Hace ya varias décadas el lingüista, filósofo y activista político estadounidense Noam Chomsky describió un fenómeno, pasado casi siempre por alto en las escuelas de periodismo y al que apenas ponen caso las ciencias de la información, tan ocupadas con las fascinantes y actuales tecnologías de la información, y que, sin embargo, es de la mayor trascendencia no solo para estas dos disciplinas sino, lo que es más importante, para la democracia como sistema político, forma de gobierno y forma de vida para miles de millones de personas en el mundo contemporáneo. Ese fenómeno, que él denomina la “manufactura del consentimiento”,  es lo que distingue un estado autoritario de uno democrático: “En un estado totalitario no importa lo que la gente piensa, puesto que el gobierno puede controlarla por la fuerza empleando porras. Pero cuando no se puede controlar a la gente por la fuerza, uno tiene que controlar lo que la gente piensa, y el medio típico para hacerlo es mediante la propaganda (manufactura del consentimiento, creación de ilusiones necesarias), marginalizando al público en general o reduciéndolo a alguna forma de apatía.”

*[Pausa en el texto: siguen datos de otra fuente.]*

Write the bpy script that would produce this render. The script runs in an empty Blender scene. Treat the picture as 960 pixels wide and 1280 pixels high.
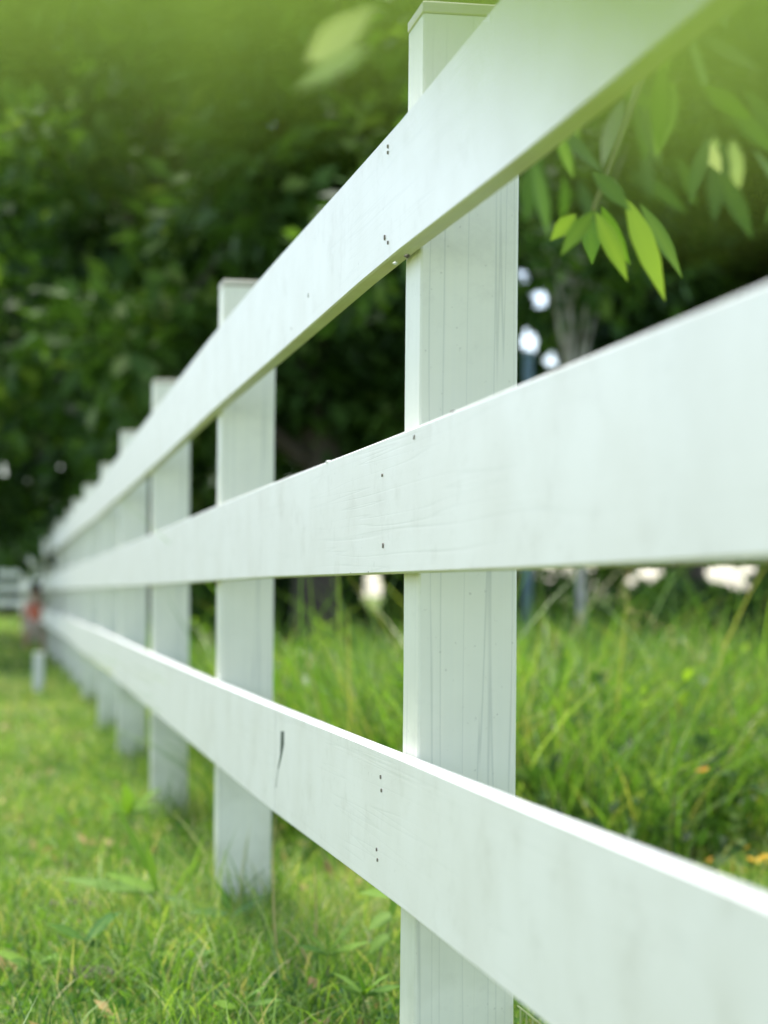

De acuerdo con Chomsky, la fabricación del consentimiento se articula fundamentalmente a través de los medios de comunicación de masas que, configurados empresarialmente para la búsqueda del “beneplácito de la publicidad” y las audiencias, actúan como generadores de propaganda por las elites gubernamentales y empresariales, para consumo del y hecha a la medida de “la estupidez del hombre medio”, y como establecedores de agendas públicas que ya no requieren de la censura gubernamental, pues esta es asumida voluntariamente por los medios. Aunque hay que reconocer que este modelo de propaganda institucional y de manipulación mediática que esboza Chomsky luce excesivamente simple, conspirativo y orwelliano, lo cierto es que el mismo es muy útil a la hora de abordar el periodismo como genero propagandístico, la instrumentalización publicitaria de los medios de comunicación y el sistema operativo de la prensa como engranaje de la comunicación política.

En todo caso Chomsky se queda corto a la hora de pasar del análisis del ser del funcionamiento real de los medios de comunicación a lo que debería ser la función de estos en una sociedad democrática. Es el filósofo del Derecho Luigi Ferrajoli quien señala más recientemente que el monopolio y el control de la información “son incompatibles, no solo con la libertad de información y de manifestación del pensamiento, sino también con la democracia política. Porque […] constituyen un poder cuya concentración, cualquiera que sea la forma, en manos privadas o en las de alguna fuerza política, se convierte en un factor que no solo hace vana la libertad de informar sino también la información misma y su fiabilidad como presupuestos de la autodeterminación política de los ciudadanos, de la soberanía popular y de la visibilidad y transparencia de los poderes públicos. En otras palabras, si es cierto que la propiedad de los medios de comunicación aplasta el derecho de información como libertad activa, con el que indebidamente suele confundírsela, no menos arrumbado y comprometido por ella resulta el interés público de que los ciudadadanos sean informados, que es, a su vez, una precondición de la democracia política”.

Pero… ¿cómo combatir el monopolio y el control de los medios de comunicación sin caer en la censura, control y monopolio gubernamental de los mismos como ocurre en el Ecuador de Rafael Correa, en la Venezuela chavista y, en menor grado, en la Argentina de Cristina Fernandez de Kirchner? ¿Cómo enfrentar la expansión de los imperios mediáticos, la estructuración de sistemas de “información domesticada”, “información disciplinada, homologada y homologante” y desinformación estructural y la transnacionalización de las concentraciones de medios? Ferrajoli propone el establecimiento de garantías para la tutela del derecho a la información que van desde la prohibición de que un mismo grupo de inversionistas controle más de un periódico o red radial o televisiva; la prohibición del abuso de posición dominante en la red de infraestructuras de telecomunicación (redes, cables, radio-frecuencias, satélites y similares); la creación de una autoridad independiente de garantía de la información que vele por estas garantías y por asegurar la máxima libertad de redacciones y periodistas; la distinción entre televisión comercial y de información, a través de la configuración de la segunda como un servicio público que puede ser prestado por particulares sin fines de lucro con apoyo financiero estatal y de la primera como una actividad privada que se sufraga mediante la publicidad; la consagración del derecho de las redacciones a elegir su director y de la prohibición de despidos arbitrarios y de interferencias y censuras de la redacción por parte de la propiedad del medio; hasta asegurar el pluralismo y la libre competencia de las televisiones privadas.

Con este conjunto de garantías, se tutela la libertad de prensa y de información frente al poder empresarial de los grupos de medios, sean públicos o privados, en tanto se imponen al cuarto poder de los medios de comunicación los límites constitucionales a los cuales tiene que estar sometido todo poder que no se pretenda absoluto en un Estado constitucional.